### Exercise directions:
Return the whole listing, line for line, without the pictures in it.

### Source material:
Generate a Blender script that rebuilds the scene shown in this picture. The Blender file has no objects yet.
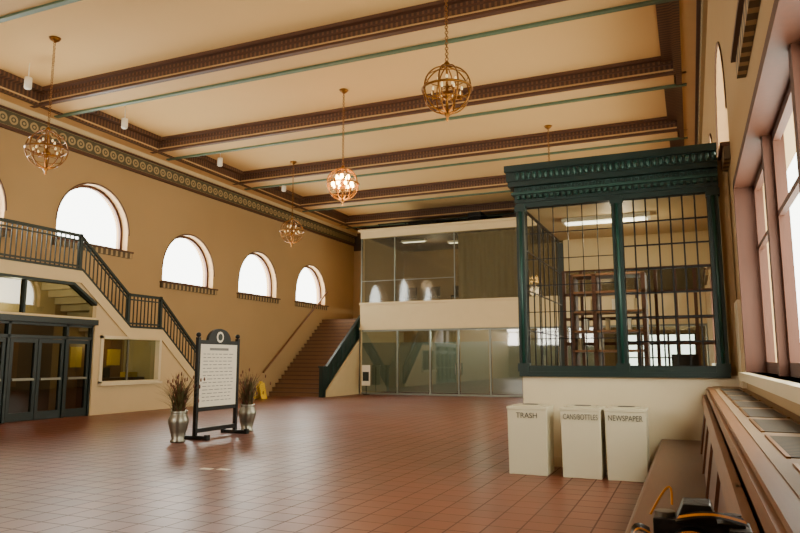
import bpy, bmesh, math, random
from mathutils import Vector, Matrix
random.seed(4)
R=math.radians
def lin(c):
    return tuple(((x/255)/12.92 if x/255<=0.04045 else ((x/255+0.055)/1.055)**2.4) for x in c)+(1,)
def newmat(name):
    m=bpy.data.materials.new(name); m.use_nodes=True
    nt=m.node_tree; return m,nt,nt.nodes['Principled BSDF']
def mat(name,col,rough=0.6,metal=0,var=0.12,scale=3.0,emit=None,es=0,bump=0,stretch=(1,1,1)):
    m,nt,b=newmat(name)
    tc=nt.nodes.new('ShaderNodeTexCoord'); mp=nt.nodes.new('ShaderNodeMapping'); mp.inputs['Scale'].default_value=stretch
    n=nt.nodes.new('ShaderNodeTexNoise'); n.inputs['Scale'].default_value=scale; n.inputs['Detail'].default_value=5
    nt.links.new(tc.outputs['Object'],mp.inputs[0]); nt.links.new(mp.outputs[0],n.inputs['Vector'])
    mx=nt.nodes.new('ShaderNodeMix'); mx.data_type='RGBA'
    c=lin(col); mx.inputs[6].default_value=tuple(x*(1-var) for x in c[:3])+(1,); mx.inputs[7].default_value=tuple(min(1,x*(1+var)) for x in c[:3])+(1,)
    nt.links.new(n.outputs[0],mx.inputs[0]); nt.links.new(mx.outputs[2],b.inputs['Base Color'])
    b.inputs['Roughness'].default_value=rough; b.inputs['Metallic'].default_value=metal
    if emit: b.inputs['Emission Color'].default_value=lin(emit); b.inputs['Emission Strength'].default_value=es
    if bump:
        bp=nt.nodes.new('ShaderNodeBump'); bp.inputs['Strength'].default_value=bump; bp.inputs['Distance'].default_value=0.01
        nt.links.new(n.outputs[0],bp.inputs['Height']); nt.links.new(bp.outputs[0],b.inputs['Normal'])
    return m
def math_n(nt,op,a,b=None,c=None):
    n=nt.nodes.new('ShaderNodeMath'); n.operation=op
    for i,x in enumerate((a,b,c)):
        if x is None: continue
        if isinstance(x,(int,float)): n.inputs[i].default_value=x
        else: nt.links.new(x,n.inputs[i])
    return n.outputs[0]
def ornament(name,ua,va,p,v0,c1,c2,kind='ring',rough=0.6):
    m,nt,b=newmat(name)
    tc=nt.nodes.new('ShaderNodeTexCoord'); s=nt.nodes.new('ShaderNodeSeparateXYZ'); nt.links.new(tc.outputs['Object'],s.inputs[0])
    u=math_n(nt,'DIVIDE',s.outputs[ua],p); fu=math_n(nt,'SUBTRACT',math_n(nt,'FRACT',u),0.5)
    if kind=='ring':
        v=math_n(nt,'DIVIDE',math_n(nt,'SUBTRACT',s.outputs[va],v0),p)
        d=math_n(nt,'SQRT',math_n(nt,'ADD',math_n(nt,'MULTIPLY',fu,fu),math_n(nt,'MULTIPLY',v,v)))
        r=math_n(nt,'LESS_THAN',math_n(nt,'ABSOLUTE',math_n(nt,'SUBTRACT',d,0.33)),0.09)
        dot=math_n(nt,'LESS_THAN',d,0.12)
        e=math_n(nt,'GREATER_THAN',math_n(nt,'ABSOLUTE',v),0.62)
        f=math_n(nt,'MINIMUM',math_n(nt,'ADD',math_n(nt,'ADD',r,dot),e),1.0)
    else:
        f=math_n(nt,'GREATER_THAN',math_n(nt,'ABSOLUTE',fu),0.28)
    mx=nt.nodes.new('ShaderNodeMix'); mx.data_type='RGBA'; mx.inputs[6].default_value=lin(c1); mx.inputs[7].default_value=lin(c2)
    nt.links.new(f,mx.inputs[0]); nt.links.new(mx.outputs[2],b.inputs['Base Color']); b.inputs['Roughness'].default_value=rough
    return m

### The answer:
Generate a Blender script that rebuilds the scene shown in this picture. The Blender file has no objects yet.
import bpy, bmesh, math, random
from mathutils import Vector, Matrix
random.seed(4)
R=math.radians
def lin(c):
    return tuple(((x/255)/12.92 if x/255<=0.04045 else ((x/255+0.055)/1.055)**2.4) for x in c)+(1,)
def newmat(name):
    m=bpy.data.materials.new(name); m.use_nodes=True
    nt=m.node_tree; return m,nt,nt.nodes['Principled BSDF']
def mat(name,col,rough=0.6,metal=0,var=0.12,scale=3.0,emit=None,es=0,bump=0,stretch=(1,1,1)):
    m,nt,b=newmat(name)
    tc=nt.nodes.new('ShaderNodeTexCoord'); mp=nt.nodes.new('ShaderNodeMapping'); mp.inputs['Scale'].default_value=stretch
    n=nt.nodes.new('ShaderNodeTexNoise'); n.inputs['Scale'].default_value=scale; n.inputs['Detail'].default_value=5
    nt.links.new(tc.outputs['Object'],mp.inputs[0]); nt.links.new(mp.outputs[0],n.inputs['Vector'])
    mx=nt.nodes.new('ShaderNodeMix'); mx.data_type='RGBA'
    c=lin(col); mx.inputs[6].default_value=tuple(x*(1-var) for x in c[:3])+(1,); mx.inputs[7].default_value=tuple(min(1,x*(1+var)) for x in c[:3])+(1,)
    nt.links.new(n.outputs[0],mx.inputs[0]); nt.links.new(mx.outputs[2],b.inputs['Base Color'])
    b.inputs['Roughness'].default_value=rough; b.inputs['Metallic'].default_value=metal
    if emit: b.inputs['Emission Color'].default_value=lin(emit); b.inputs['Emission Strength'].default_value=es
    if bump:
        bp=nt.nodes.new('ShaderNodeBump'); bp.inputs['Strength'].default_value=bump; bp.inputs['Distance'].default_value=0.01
        nt.links.new(n.outputs[0],bp.inputs['Height']); nt.links.new(bp.outputs[0],b.inputs['Normal'])
    return m
def math_n(nt,op,a,b=None,c=None):
    n=nt.nodes.new('ShaderNodeMath'); n.operation=op
    for i,x in enumerate((a,b,c)):
        if x is None: continue
        if isinstance(x,(int,float)): n.inputs[i].default_value=x
        else: nt.links.new(x,n.inputs[i])
    return n.outputs[0]
def ornament(name,ua,va,p,v0,c1,c2,kind='ring',rough=0.6):
    m,nt,b=newmat(name)
    tc=nt.nodes.new('ShaderNodeTexCoord'); s=nt.nodes.new('ShaderNodeSeparateXYZ'); nt.links.new(tc.outputs['Object'],s.inputs[0])
    u=math_n(nt,'DIVIDE',s.outputs[ua],p); fu=math_n(nt,'SUBTRACT',math_n(nt,'FRACT',u),0.5)
    if kind=='ring':
        v=math_n(nt,'DIVIDE',math_n(nt,'SUBTRACT',s.outputs[va],v0),p)
        d=math_n(nt,'SQRT',math_n(nt,'ADD',math_n(nt,'MULTIPLY',fu,fu),math_n(nt,'MULTIPLY',v,v)))
        r=math_n(nt,'LESS_THAN',math_n(nt,'ABSOLUTE',math_n(nt,'SUBTRACT',d,0.33)),0.09)
        dot=math_n(nt,'LESS_THAN',d,0.12)
        e=math_n(nt,'GREATER_THAN',math_n(nt,'ABSOLUTE',v),0.62)
        f=math_n(nt,'MINIMUM',math_n(nt,'ADD',math_n(nt,'ADD',r,dot),e),1.0)
    else:
        f=math_n(nt,'GREATER_THAN',math_n(nt,'ABSOLUTE',fu),0.28)
    mx=nt.nodes.new('ShaderNodeMix'); mx.data_type='RGBA'; mx.inputs[6].default_value=lin(c1); mx.inputs[7].default_value=lin(c2)
    nt.links.new(f,mx.inputs[0]); nt.links.new(mx.outputs[2],b.inputs['Base Color']); b.inputs['Roughness'].default_value=rough
    return m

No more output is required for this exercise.